RECORDED INFORMATION.
——————————

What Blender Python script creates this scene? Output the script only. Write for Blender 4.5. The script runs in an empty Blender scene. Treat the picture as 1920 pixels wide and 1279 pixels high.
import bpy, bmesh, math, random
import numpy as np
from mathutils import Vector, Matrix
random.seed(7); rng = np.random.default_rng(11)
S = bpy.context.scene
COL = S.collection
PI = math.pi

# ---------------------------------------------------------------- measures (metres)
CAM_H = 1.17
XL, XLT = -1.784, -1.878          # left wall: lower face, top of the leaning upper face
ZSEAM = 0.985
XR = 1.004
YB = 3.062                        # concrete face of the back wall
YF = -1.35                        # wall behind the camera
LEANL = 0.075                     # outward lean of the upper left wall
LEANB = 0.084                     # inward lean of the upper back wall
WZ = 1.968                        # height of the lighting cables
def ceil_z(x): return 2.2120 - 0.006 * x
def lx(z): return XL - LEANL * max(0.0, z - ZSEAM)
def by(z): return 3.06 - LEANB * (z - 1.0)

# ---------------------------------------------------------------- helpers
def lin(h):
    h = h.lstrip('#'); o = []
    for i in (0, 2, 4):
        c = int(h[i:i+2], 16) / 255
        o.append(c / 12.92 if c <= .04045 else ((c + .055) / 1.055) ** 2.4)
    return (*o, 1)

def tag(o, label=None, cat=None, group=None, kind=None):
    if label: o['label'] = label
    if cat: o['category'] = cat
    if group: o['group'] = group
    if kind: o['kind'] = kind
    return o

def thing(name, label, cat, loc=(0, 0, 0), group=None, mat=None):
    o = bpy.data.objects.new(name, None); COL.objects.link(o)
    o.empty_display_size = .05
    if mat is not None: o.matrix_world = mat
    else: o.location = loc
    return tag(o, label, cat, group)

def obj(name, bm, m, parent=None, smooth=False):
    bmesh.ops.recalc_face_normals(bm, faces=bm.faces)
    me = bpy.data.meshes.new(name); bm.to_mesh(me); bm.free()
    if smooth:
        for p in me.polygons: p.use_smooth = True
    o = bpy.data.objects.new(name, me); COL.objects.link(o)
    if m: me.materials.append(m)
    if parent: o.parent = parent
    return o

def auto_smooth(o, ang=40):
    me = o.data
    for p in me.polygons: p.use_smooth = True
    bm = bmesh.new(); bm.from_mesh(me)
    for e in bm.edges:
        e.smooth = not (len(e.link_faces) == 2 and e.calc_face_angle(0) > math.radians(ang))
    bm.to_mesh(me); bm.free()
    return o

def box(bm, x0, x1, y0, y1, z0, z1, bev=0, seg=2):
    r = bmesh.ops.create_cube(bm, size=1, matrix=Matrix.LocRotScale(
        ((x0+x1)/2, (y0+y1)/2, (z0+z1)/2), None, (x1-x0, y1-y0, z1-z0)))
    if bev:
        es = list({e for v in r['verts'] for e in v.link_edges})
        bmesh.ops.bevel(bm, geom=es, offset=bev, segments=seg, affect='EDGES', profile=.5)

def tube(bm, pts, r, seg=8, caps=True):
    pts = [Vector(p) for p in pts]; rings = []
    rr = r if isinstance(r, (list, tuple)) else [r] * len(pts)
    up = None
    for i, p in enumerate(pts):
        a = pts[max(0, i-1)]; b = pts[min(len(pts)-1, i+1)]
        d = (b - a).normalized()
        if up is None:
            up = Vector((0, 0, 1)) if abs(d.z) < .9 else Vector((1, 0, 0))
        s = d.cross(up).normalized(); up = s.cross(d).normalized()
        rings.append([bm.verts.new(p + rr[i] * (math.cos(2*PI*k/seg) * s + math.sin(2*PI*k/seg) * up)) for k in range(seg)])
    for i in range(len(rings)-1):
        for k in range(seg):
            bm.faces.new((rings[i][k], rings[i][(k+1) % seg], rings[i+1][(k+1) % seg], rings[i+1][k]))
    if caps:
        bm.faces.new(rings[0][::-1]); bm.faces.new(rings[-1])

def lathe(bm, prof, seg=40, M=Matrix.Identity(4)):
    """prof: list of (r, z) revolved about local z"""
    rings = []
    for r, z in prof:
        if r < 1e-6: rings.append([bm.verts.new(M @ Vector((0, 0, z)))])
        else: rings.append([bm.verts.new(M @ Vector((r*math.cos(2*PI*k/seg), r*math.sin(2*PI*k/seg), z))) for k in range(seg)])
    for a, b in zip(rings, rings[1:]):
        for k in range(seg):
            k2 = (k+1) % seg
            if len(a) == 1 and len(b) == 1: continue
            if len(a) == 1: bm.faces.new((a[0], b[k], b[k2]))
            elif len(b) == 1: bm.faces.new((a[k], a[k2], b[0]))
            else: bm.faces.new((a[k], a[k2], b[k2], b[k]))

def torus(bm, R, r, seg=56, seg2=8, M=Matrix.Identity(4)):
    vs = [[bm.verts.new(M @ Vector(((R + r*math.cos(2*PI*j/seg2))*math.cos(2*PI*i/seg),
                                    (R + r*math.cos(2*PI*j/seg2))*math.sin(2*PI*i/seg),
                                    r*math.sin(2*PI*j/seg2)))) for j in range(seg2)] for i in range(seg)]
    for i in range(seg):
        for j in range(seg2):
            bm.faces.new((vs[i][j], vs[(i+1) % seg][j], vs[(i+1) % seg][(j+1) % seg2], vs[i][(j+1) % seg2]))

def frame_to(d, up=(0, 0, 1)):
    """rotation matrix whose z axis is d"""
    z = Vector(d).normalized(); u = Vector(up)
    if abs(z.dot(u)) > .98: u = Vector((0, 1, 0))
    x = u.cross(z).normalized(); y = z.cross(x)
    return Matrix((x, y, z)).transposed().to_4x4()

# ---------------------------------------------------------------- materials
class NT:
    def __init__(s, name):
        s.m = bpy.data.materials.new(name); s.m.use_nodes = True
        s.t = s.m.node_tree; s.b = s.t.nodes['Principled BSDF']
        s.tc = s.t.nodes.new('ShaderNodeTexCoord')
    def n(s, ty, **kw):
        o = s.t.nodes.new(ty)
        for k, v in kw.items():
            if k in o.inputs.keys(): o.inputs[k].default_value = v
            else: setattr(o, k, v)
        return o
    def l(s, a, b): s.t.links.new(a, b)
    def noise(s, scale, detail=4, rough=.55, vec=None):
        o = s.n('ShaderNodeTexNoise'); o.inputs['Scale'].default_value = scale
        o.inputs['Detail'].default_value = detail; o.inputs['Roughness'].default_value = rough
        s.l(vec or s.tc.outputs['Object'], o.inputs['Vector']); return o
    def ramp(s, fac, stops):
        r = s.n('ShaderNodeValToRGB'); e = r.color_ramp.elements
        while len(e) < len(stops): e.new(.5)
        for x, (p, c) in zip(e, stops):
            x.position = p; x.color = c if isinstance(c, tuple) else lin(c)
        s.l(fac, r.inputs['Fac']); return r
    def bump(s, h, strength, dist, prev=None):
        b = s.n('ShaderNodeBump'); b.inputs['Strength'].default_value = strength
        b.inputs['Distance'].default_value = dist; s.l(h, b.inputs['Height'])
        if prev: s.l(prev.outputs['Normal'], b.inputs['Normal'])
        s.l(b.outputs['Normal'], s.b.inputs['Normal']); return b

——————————

TASK. Return the lines above precisely as they appear, beginning at the first line and ending at the line with "PI = math.pi", and nothing after it.

FINISHED TASK.
What Blender Python script creates this scene? Output the script only. Write for Blender 4.5. The script runs in an empty Blender scene. Treat the picture as 1920 pixels wide and 1279 pixels high.
import bpy, bmesh, math, random
import numpy as np
from mathutils import Vector, Matrix
random.seed(7); rng = np.random.default_rng(11)
S = bpy.context.scene
COL = S.collection
PI = math.pi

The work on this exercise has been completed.